Mergers are sometimes necessary in the housing and homelessness sector, for strategic or financial reasons.  But mergers are fraught with challenge and need to be handled carefully.  At the London Housing Foundation we have helped a number of organisations with complex mergers over the last few years.  Here are our key rules for a successful merger!

1. Senior people in each organisation must maintain excellent communication and act in harmony.   In particular, negotiating positions should be cleared internally before being shared with partners.  Offers made and then withdrawn can seriously damage good relations between partners.

2. Each partner needs to agree a core team to manage merger talks.   Having the same people work on the negotiations throughout helps to build trust and understanding.

3. There should be a ‘rapid response’ approach to decision-making on both sides, with well-understood rules for delegation. This helps to ensure the process does not get delayed.

4. Partners should be clear at each stage about whether negotiations are exclusive, and stick to their position.  Most negotiations start as non-exclusive and end as exclusive. Other approaches can work if they are explicit.

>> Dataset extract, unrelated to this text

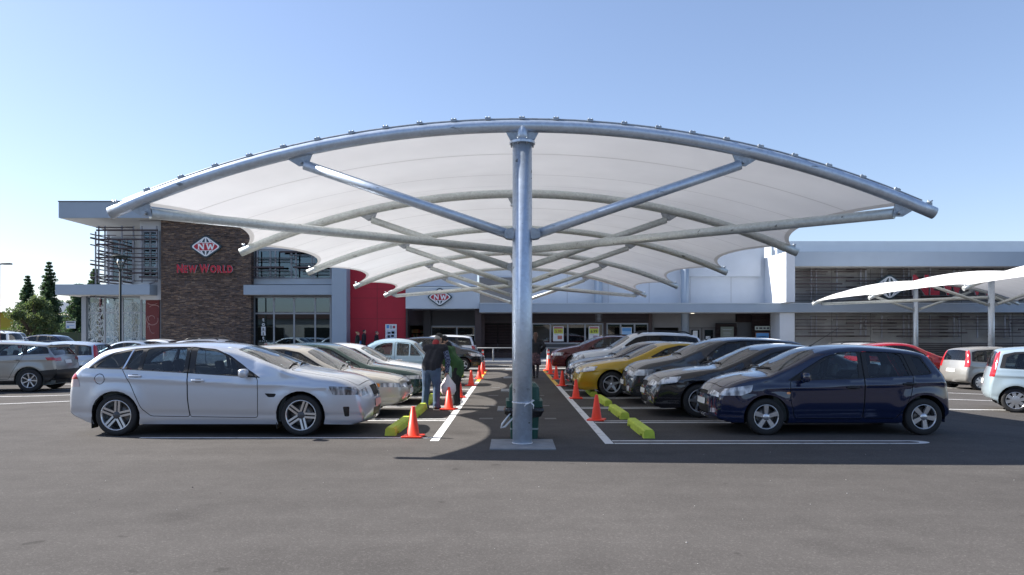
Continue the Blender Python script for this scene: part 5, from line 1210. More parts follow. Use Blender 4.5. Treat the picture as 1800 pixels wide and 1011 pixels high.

5. Partners must disclose significant fundraising activity during the negotiation period. This helps to prevent confused messages. Once in-principle agreement to merge has been reached, partners should not be fundraising for an independent future.

6. Partners need to be conscientious in identifying and communicating any hidden deal-breakers. Partners can work with deal-breakers they know about, but it is very difficult to deal with problem issues that have not been declared. In our experience organisations don’t so much hide deal-breakers as fail to mention ones they think are obvious.

7. Partners must deal early with the thorny question of who will lead the merged organisation. It is important to deal with the CEO, staff leadership team and board roles.

8. Both parties need to recognise that mergers in the voluntary sector are not negotiations for commercial advantage; they should be driven by shared overarching goals.  Everyone should focus on how the merged organisation will bring about the delivery of the shared vision, rather than attempt to preserve the ‘heritage’ of the two organisations.